# Task data:
------------------------------------------------------------------------

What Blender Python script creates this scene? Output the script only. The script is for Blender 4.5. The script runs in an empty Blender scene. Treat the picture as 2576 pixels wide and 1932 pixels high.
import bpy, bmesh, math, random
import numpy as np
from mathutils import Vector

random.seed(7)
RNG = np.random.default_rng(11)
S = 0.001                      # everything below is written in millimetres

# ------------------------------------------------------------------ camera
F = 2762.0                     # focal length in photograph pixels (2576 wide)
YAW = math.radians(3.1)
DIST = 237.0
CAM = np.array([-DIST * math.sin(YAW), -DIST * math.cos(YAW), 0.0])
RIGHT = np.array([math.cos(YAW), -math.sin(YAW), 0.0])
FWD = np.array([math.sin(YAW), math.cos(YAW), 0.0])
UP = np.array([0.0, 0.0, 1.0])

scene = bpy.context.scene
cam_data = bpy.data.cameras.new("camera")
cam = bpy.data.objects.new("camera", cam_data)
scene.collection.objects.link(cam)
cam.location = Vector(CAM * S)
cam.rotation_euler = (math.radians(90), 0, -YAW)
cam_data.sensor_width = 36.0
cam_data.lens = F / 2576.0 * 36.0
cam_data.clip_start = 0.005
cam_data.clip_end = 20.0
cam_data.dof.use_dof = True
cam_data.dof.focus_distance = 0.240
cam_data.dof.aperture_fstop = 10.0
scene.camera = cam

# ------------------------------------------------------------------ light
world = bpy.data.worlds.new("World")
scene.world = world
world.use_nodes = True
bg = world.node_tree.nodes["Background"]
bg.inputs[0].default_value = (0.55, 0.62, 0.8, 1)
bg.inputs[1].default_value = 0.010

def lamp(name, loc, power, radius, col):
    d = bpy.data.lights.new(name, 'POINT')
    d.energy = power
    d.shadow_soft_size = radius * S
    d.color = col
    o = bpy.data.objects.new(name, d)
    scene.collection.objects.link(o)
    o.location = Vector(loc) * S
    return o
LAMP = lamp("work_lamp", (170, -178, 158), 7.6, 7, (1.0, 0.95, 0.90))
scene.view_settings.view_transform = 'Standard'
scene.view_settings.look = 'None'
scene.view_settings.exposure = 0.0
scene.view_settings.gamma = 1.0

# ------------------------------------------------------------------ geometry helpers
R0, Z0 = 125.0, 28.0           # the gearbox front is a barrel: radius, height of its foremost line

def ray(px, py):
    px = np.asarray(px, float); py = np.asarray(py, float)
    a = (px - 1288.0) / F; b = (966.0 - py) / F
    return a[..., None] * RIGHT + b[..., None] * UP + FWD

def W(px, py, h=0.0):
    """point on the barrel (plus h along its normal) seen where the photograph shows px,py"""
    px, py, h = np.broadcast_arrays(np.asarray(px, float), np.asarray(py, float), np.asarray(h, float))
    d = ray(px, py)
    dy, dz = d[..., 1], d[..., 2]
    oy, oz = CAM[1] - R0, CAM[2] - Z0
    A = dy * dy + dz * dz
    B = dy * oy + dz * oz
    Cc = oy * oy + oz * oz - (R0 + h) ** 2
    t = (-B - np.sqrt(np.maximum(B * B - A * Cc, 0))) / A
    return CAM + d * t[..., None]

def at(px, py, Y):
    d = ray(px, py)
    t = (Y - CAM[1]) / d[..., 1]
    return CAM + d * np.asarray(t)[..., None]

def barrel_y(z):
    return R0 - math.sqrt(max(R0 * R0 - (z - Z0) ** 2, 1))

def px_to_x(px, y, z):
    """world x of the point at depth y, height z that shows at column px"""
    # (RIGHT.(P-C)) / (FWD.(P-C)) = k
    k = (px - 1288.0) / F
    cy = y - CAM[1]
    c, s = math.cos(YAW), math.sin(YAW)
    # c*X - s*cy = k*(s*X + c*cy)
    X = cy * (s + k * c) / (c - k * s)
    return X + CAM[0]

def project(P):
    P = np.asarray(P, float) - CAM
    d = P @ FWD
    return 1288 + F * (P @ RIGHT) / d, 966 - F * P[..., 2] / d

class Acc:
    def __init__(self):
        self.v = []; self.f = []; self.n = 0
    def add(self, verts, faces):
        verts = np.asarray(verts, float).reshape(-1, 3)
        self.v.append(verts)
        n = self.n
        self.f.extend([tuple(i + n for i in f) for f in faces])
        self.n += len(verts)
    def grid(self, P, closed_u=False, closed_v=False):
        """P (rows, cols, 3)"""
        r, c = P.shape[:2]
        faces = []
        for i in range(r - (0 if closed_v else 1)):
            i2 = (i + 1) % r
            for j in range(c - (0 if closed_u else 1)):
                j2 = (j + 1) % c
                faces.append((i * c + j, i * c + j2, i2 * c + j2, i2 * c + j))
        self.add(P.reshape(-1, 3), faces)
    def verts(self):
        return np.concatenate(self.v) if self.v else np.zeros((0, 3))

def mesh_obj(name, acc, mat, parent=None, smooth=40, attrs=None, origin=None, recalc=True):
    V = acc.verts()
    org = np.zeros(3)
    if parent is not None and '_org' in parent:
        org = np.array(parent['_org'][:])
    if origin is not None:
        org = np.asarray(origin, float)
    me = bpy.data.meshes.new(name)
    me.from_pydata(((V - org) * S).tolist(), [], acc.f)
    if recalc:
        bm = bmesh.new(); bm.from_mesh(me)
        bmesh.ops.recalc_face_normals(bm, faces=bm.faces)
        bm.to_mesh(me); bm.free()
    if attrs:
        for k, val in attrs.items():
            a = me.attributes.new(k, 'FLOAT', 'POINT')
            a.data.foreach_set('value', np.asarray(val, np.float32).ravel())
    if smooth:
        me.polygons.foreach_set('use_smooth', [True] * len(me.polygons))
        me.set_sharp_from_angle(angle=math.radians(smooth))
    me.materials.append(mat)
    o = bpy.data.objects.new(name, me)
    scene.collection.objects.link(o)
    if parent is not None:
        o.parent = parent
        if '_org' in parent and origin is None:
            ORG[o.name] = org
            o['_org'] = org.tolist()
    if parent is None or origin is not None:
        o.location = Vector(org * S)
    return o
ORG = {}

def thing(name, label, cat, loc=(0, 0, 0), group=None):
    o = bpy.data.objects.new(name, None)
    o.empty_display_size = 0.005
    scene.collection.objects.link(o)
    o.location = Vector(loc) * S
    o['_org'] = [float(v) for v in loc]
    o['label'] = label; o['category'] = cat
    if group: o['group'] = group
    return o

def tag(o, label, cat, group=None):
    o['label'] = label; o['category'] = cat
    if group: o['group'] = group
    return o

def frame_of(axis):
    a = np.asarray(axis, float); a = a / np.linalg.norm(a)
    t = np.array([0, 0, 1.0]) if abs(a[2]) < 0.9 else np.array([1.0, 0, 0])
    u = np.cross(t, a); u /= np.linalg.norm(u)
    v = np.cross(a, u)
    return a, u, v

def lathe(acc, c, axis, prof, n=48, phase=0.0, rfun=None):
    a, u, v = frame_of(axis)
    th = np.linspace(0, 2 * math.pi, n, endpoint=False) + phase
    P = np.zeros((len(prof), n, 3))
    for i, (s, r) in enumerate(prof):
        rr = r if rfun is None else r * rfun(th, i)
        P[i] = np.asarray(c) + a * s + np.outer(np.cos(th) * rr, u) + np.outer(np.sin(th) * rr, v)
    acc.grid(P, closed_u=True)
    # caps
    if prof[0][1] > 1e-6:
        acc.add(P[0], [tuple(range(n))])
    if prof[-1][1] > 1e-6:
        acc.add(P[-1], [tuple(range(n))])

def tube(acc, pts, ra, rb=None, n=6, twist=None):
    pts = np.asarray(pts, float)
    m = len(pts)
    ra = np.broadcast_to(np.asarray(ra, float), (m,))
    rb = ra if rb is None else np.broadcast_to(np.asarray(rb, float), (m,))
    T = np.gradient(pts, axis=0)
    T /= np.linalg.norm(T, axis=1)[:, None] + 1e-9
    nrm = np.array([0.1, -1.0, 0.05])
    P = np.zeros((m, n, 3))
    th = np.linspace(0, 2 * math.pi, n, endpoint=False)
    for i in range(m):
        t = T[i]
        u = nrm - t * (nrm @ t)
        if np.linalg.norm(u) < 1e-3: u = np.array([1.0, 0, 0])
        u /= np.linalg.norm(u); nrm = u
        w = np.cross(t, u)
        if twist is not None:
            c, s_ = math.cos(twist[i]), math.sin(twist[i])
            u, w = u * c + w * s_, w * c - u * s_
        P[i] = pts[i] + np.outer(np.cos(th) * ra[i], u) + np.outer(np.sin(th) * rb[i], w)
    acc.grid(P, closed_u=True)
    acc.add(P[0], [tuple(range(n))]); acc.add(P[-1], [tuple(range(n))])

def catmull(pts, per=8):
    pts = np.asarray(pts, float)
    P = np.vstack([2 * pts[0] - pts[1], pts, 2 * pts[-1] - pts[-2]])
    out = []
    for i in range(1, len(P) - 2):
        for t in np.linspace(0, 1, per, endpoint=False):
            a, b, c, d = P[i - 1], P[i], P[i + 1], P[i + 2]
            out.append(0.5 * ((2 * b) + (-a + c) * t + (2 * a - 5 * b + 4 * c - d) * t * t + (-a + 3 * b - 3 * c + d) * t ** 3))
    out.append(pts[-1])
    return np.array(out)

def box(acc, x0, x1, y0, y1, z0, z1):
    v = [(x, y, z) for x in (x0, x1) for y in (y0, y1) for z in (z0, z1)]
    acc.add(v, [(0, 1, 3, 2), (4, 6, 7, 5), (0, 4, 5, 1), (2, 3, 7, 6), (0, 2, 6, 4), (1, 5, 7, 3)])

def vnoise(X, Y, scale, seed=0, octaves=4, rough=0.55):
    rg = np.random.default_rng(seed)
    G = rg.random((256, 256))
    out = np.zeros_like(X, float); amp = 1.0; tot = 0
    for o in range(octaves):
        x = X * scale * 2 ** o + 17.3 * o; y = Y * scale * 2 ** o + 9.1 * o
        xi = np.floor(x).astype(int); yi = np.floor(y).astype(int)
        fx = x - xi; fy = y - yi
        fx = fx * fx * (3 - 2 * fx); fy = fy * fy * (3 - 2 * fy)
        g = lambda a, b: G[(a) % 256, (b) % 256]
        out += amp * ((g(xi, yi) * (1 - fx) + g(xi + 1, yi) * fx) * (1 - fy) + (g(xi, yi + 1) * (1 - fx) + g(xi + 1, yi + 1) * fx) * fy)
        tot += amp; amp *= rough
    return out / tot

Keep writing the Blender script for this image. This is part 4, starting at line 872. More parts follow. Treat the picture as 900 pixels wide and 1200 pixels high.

------------------------------------------------------------------------

Set down exactly the lines that begin the records and continue through the line bearing "from mathutils import Vector"; include both ends.

What Blender Python script creates this scene? Output the script only. The script is for Blender 4.5. The script runs in an empty Blender scene. Treat the picture as 2576 pixels wide and 1932 pixels high.
import bpy, bmesh, math, random
import numpy as np
from mathutils import Vector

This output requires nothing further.